Psychologie

Dans bien des textes littéraires, l’enfance ne se réduit pas à un simple matériau thématique : elle constitue l’origine même du geste d’écriture. Ce que l’auteur cherche, en revenant au souvenir d’enfance, ce n’est pas tant un passé à restituer qu’une scène fondatrice, une expérience inaugurale qui a imprimé sa marque dans le psychisme et qui, souvent, justifie l’impulsion d’écrire. L’écriture naît de ce premier trouble : ce qui fut vécu sans pouvoir être dit devient le moteur du récit. Lire autrement ces textes, c’est comprendre que l’enfance y est moins un souvenir qu’un noyau de nécessité, un point aveugle autour duquel la parole s’organise.

L’enfance comme scène primitive du désir d’écrire

Bien des écrivains reconnaissent que leur désir d’écrire plonge ses racines dans l’enfance. Un événement marquant, une image obsédante, une blessure ou un émerveillement agissent comme scène primitive du récit. Ce qui fut alors ressenti sans pouvoir être symbolisé trouve, par l’écriture, un espace de transformation. Le texte vient combler le trou du langage laissé par cette première expérience. Le souvenir d’enfance, souvent retravaillé, devient ainsi l’origine du geste littéraire : il en constitue à la fois le déclencheur et l’horizon indéfiniment poursuivi.

L’élaboration d’une mémoire narrative

Mais ce travail n’est jamais un simple retour vers un passé intact. La littérature construit une mémoire narrative : elle organise, déforme, choisit, hiérarchise les souvenirs. Ce que le récit nous donne à lire n’est pas une enfance « retrouvée », mais une enfance reconstruite.
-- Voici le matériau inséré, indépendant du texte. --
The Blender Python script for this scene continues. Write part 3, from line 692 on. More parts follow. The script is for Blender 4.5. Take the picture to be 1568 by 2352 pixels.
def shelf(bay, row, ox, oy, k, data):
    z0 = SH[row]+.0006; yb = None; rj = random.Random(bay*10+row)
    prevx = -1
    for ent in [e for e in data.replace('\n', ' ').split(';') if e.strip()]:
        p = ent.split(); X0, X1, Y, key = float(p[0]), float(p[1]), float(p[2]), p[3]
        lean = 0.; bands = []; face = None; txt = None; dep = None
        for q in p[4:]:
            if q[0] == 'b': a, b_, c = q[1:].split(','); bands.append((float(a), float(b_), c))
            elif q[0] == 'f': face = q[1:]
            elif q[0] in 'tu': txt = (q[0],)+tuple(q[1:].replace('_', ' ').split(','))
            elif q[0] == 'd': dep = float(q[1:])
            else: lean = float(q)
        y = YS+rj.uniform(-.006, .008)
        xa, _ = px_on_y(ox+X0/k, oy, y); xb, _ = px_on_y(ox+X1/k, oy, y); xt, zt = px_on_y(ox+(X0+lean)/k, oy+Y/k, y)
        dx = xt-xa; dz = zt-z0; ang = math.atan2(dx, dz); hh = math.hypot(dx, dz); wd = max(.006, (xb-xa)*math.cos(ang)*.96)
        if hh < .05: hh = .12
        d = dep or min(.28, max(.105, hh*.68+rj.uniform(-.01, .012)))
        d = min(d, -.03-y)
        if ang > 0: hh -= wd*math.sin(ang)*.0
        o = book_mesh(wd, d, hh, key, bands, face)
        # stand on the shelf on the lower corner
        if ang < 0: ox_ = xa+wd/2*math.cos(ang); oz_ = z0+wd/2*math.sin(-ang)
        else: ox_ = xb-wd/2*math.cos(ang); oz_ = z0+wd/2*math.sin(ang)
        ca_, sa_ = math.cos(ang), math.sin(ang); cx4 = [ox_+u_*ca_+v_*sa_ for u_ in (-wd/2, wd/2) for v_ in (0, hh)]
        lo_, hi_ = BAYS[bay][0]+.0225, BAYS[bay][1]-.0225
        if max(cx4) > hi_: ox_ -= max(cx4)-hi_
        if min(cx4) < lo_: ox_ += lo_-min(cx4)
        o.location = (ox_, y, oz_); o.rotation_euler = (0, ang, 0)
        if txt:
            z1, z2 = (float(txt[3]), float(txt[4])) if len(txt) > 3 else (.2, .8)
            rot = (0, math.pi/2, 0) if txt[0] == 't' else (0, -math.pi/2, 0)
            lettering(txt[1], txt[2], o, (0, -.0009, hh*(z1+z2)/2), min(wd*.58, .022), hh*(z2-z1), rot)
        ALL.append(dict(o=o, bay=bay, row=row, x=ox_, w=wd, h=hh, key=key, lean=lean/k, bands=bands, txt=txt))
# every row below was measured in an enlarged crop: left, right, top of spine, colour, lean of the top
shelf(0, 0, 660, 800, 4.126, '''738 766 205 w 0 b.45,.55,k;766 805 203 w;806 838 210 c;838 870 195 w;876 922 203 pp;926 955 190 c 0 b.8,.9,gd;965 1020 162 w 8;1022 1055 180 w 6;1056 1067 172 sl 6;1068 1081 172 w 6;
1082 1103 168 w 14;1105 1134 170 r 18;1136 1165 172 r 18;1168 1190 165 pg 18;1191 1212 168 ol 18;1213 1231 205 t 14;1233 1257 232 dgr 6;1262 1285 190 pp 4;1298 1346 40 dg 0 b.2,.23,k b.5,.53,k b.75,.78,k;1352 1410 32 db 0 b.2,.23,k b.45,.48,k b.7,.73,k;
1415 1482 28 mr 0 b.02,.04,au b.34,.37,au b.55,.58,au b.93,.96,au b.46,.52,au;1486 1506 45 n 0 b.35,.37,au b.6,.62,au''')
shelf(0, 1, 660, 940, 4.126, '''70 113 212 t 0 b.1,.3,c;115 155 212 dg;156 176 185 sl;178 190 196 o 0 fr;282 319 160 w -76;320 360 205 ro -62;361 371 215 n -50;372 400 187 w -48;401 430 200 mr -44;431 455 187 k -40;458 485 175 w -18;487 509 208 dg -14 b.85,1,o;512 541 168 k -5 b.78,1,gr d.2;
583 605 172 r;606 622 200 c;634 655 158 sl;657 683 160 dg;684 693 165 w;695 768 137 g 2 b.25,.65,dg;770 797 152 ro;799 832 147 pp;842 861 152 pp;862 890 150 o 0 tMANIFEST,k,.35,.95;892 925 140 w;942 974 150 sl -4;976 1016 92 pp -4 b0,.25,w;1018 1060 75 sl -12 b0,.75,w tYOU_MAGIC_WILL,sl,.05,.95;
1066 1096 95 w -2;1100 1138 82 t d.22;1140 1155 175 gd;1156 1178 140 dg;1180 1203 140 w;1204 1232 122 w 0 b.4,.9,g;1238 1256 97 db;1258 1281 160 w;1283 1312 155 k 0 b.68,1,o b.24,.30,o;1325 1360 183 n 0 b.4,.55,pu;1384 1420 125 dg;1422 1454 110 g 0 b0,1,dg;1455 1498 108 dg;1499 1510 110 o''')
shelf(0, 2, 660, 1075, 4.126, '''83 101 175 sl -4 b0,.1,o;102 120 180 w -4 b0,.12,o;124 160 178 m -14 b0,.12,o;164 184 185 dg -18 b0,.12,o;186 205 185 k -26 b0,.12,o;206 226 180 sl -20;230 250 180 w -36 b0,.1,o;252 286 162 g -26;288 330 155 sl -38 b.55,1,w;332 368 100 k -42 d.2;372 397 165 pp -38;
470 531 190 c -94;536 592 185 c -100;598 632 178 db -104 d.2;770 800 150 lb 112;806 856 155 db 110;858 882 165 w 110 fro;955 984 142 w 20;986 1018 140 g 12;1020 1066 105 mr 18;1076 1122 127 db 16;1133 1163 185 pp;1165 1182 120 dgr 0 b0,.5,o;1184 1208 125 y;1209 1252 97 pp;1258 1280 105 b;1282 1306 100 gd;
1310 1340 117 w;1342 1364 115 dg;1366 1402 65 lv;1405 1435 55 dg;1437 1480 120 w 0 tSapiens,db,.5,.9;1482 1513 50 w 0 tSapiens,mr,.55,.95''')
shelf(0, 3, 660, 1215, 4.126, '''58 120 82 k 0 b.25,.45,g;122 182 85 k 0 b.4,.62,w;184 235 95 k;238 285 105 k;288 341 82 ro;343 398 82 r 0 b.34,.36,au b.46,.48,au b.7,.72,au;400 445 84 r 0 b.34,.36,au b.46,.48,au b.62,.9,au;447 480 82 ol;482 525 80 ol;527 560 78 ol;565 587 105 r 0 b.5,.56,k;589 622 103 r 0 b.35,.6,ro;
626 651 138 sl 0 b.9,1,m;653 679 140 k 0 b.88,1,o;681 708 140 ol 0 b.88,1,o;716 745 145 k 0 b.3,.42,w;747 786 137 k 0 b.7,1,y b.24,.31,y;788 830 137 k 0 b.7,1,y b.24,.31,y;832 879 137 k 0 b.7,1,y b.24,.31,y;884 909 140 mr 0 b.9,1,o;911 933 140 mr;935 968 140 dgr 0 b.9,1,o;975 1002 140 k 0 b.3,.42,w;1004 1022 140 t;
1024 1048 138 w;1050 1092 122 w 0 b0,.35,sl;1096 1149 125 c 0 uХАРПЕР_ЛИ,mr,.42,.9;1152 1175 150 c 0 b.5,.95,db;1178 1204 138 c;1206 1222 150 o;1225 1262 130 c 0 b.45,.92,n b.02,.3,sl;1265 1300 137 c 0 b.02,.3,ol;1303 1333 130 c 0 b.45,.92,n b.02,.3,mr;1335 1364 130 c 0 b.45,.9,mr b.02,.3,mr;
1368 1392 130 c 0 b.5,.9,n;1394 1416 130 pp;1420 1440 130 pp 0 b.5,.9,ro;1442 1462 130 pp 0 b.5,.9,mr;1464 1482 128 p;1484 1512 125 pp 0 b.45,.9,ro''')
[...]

Cette élaboration témoigne du travail psychique à l’œuvre : le texte sert de scène où l’auteur rejoue, sous une forme maîtrisée, ce qui fut autrefois vécu dans la confusion ou le silence. L’enfance, au sein du récit, devient ainsi un champ d’expérimentation narrative autant qu’une source d’émotion.

La tentative de donner forme à l’informulable

Revenir à l’enfance par l’écriture, c’est aussi tenter de donner forme à l’informulable. Ce que l’enfant a ressenti n’a souvent pas trouvé, sur le moment, de mots pour le dire. Le récit d’enfance cherche à combler ce déficit symbolique : il construit une langue pour ce qui, longtemps, est resté muet. Cette tentative porte la marque de l’inconscient : elle est traversée de résistances, de fantasmes, de déformations nécessaires. Loin d’être un simple exercice de mémoire, l’écriture de l’enfance devient un processus d’élaboration psychique, où le récit tâtonne vers une mise en sens toujours partielle.

Exemple : L’Amant, une enfance fondatrice chez Marguerite Duras

Dans L’Amant, Marguerite Duras fait de son enfance en Indochine la scène fondatrice de son geste d’écriture. Le récit tourne autour d’une image obsédante : celle de l’adolescente franchissant le fleuve pour retrouver son amant chinois. Cette scène, chargée de désir et de transgression, constitue un noyau inépuisable pour l’auteure. Elle en explore les variations, les silences, les affects inassumés. L’écriture devient ici le lieu d’une élaboration interminable : ce qui fut vécu dans la stupeur cherche, à travers le texte, une forme toujours mouvante. L’Amant illustre ainsi magistralement comment le souvenir d’enfance peut fonder, et nourrir durablement, le geste littéraire.

Quand l’écriture poursuit ce qui échappe au souvenir

Si tant d’écrivains reviennent à l’enfance, c’est que ce passé ne cesse d’exiger une mise en forme. Ce que le souvenir contient d’informulable devient la matière vive du récit. Lire autrement ces textes, c’est percevoir que l’enfance n’y est jamais un simple décor : elle est le moteur silencieux de l’écriture, le lieu d’un travail psychique inachevé. Et que ce qui pousse à écrire vient souvent de ce qui, jadis, n’a pas pu se dire.